Tilbury, tilburi - Era um carro leve, de duas rodas, tirado geralmente por égua por causa da altura. Possuía cobertura manobrável, em forma de tejadilho, e era aberto. A cobertura nascia da boléia, por isso o veículo só se prestava para uma pessoa que a dirigia. Introduzido pelos ingleses da Manáos Railways, no princípio do século vinte, entrou na moda e os súditos alemães Waldemar Sholz e Deffner dirigiam eles mesmos os seus carros, quando iam para o Deutsche Klub, no começo da avenida de Constantino Nery, onde foi a sede do Olímpico Clube. Existe uma foto muito requisitada, que documenta um atravessando a trote a avenida de Eduardo Ribeiro. Esse tipo de veículo pessoal resistiu até recentemente, década de vinte, quando o último (ou um deles) ainda circulava desde a Vila Municipal até o hangar dos bondes da Manáos Tramways, na Cachoeirinha. Por ser pequeno e leve não exigia grandes espaços para abrigo.

Cabriolé. É uma versão melhorada do tilburi, para duas pessoas, porém leva atrás um estribo para o trintanário. Tirado por um só animal.

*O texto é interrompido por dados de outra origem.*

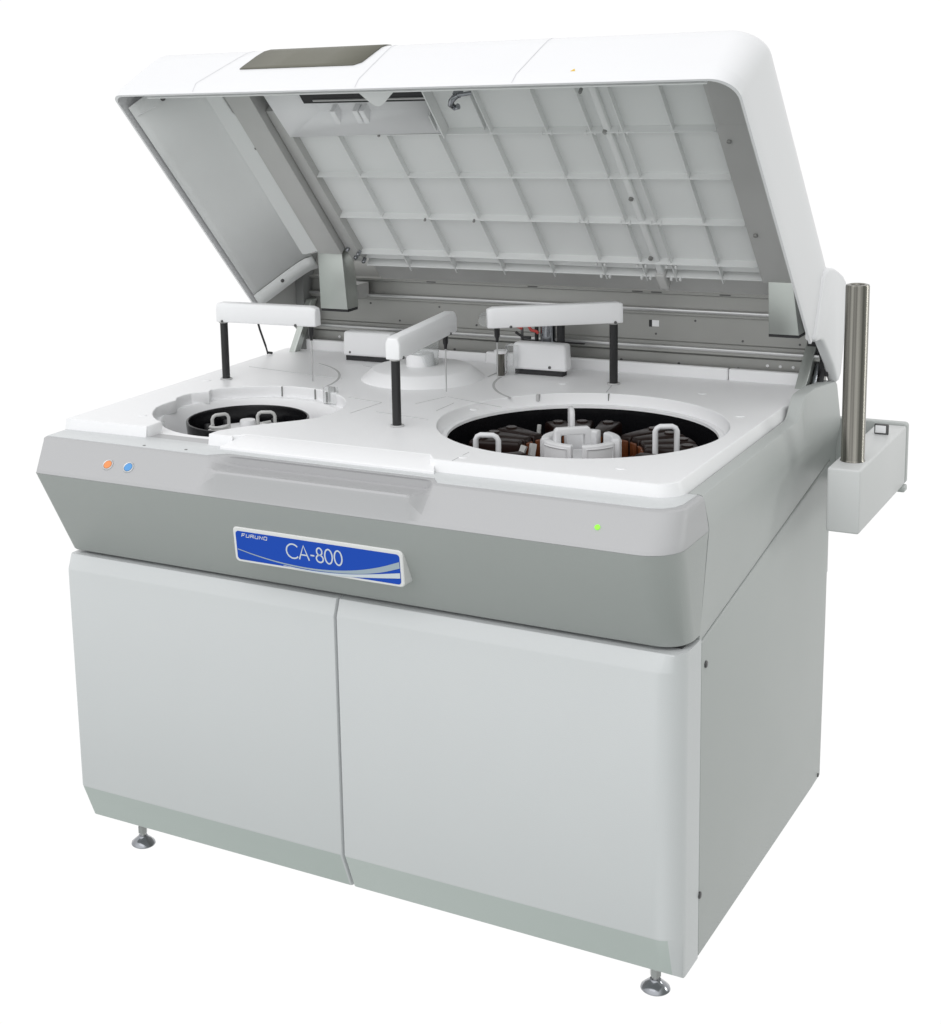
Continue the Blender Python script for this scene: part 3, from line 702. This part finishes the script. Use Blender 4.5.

Charrete. Carro de duas rodas de diametros maiores, com dois varais para uma parelha de cavalos. Possuía a forma mais ou menos retângular, com assentos e boléia para duas pessoas incluindo o boleeiro. Entretanto, denominava-se charrete ou charriote a um veículo do mesmo tipo. Mais ou menos até 1917, um alto funcionário dos Correios e Telégrafos usava de uma, e a égua, muito educada, chamava-se “Nelly.” Após deixar o dono na repartição, que ficava na praça de Quinze de Novembro, a égua voltava sozinha para casa, pois o dono, que residia na Vila Municipal, almoçava na cidade. Na hora de ir buscar o patrão, o jardineiro e tratador atrelava-a e deixava-a ir. Nunca a “Nelly”, que era potranca, desviou-se do caminho por causa de algum garanhão. E depois que pariu, o potro ia ao seu lado, trotando alegremente. Publicamos uma nota, a respeito dessa charriote, porque chegamos a conhecê-la de perto, quando menino. Introduzida pela colônia francesa, não teve muita popularidade.

Esta primeira entrega (etapa) será o ponto de partida para melhores explorações, maiores detalhes, principalmente leis, quando ajuntarmos a outra parte que trata dos veículos coletivos.